Previous use in SOPALE varied phi to take account of lambda_pore_prs implicitly, i.e. by choosing phi_effective such that
sin(phi_effective) = (1.0-lambda_pore_prs)*sin(phi)This method can still be used in which case all inputs for lambda_pore_prs should be set to 0 and the input values of phi are interpreted as effective internal angles of friction.
Alternatively, the input phi's are true material properties, e.g. compatible with Byerlee's Law (30-40 degrees) and the lambda_pore_prs values are effective pore pressure ratios associated with each material. Note fluid pressures are not calculated separately/dynamically in this version. Lambda_pore_prs is specified as a material property and should be chosen to reflect the fluid pressure environment envisioned for this material.

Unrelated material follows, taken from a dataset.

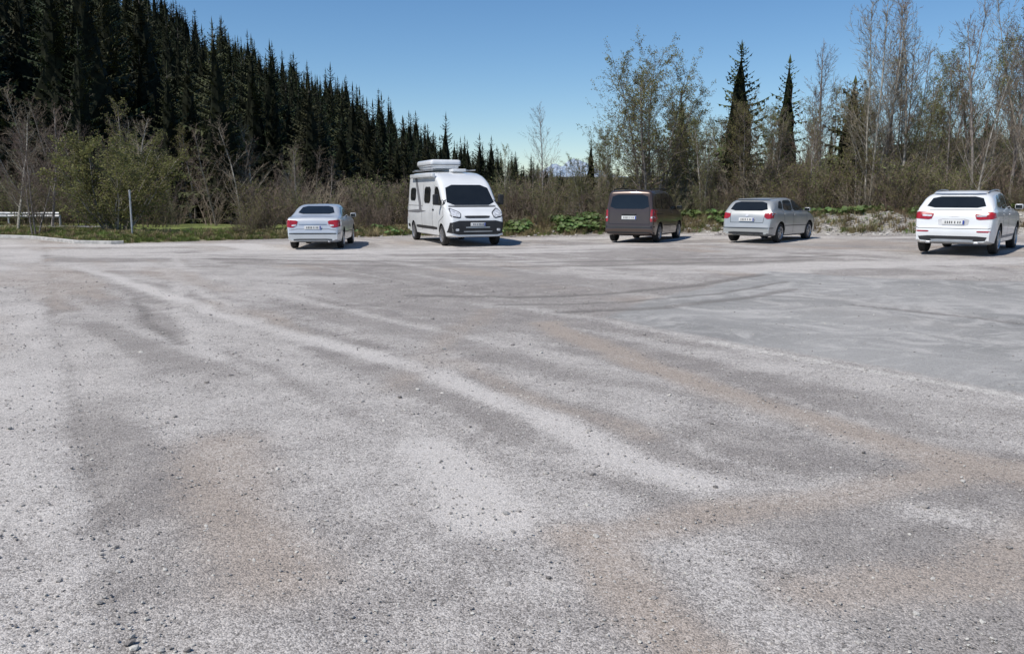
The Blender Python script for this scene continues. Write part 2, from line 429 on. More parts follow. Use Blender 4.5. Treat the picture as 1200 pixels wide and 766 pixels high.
C.patch('spoiler',[(-.58,1.53),(.58,1.53),(.60,1.485),(-.60,1.485)],'rear',C.paint,off=.05)
C.patch('diffuser',[(-.80,.47),(.80,.47),(.74,.34),(-.74,.34)],'rear',M_black,off=.008)
C.patch('skid_plate',[(-.5,.385),(.5,.385),(.46,.335),(-.46,.335)],'rear',M_rim,off=.014)
C.sym('reflector',[(.55,.60),(.85,.60),(.85,.565),(.55,.565)],'rear',M_red,off=.008)
C.patch('plate_recess',[(-.36,.90),(.36,.90),(.34,.72),(-.34,.72)],'rear',simple('recess_grey',(.5,.5,.51),.4),off=.004)
C.seam([(-.86,.68),(-.80,.655),(.80,.655),(.86,.68)],'rear'); C.seam([(-.6,1.12),(.6,1.12)],'rear',.005)
C.plate('rear',.81,-2.265)
C.patch('badge',[(-.11,1.0),(.11,1.0),(.11,.96),(-.11,.96)],'rear',M_rim,off=.012)
C.box('wiper',(-1.99,.0,1.215),(.02,.5,.02),M_black,.008,(0,0,0))
C.sym('headlamp',[(.45,.84),(.86,.88),(.88,.72),(.50,.70)],'front',M_clear,off=.01); C.patch('grille',[(-.42,.84),(.42,.84),(.34,.42),(-.34,.42)],'front',M_black)
M_sill=simple('sill_grey',(.25,.25,.26),.5)
for v in('left','right'):
    C.seam([(-.23,1.1),(-.22,.36)],v); C.seam([(1.05,1.08),(1.05,.8),(.92,.38)],v); C.seam([(-1.15,1.14),(-1.05,.8),(-.92,.38)],v); C.seam([(-.95,.42),(.95,.42)],v,.035,M_sill)
C.mirrors(.88,1.18,C.paint)
for sy in(-1,1):
    B=MB(); pv=None
    for i in range(11):
        t=i/10; q_=Vector((.15-1.65*t,sy*.62,1.585-.045*t*t+.05*math.sin(math.pi*t)**.4))
        if pv is not None: B.tube(pv,q_,.016,.016,8)
        pv=q_
    child('roof_rail',B.mesh('roof_rail',[M_rim],True),C.root)
    C.box('door_handle',(-.05,sy*.93,.99),(.18,.03,.03),C.paint,.01); C.box('door_handle',(-1.0,sy*.925,1.0),(.16,.03,.03),C.paint,.01); C.box('exhaust',(-2.24,sy*.55,.30),(.14,.12,.06),M_rim,.02)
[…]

| lambda_pore_prs | Fluid pressure environment |
|---|---|
| 0.0 | dry rock environment, no fluid pressure |
| 0.3-0.4 | hydrostatic fluid pressure - depends on the density distribution of the model material |
| close to 1.0 (but not equal to 1.0) | lithostatic conditions, strongly overpressured conditions |
Note that the theory used here is the most simple form. It hides the underlying problem of the best measure of the solid pressure in lambda_pore_prs. The solid pressure may not be lithostatic. This is likely the case in frictional-plastic materials (see Petrini and Podladchikov, J.Met.Geol.v.18, p.67-77, 2000).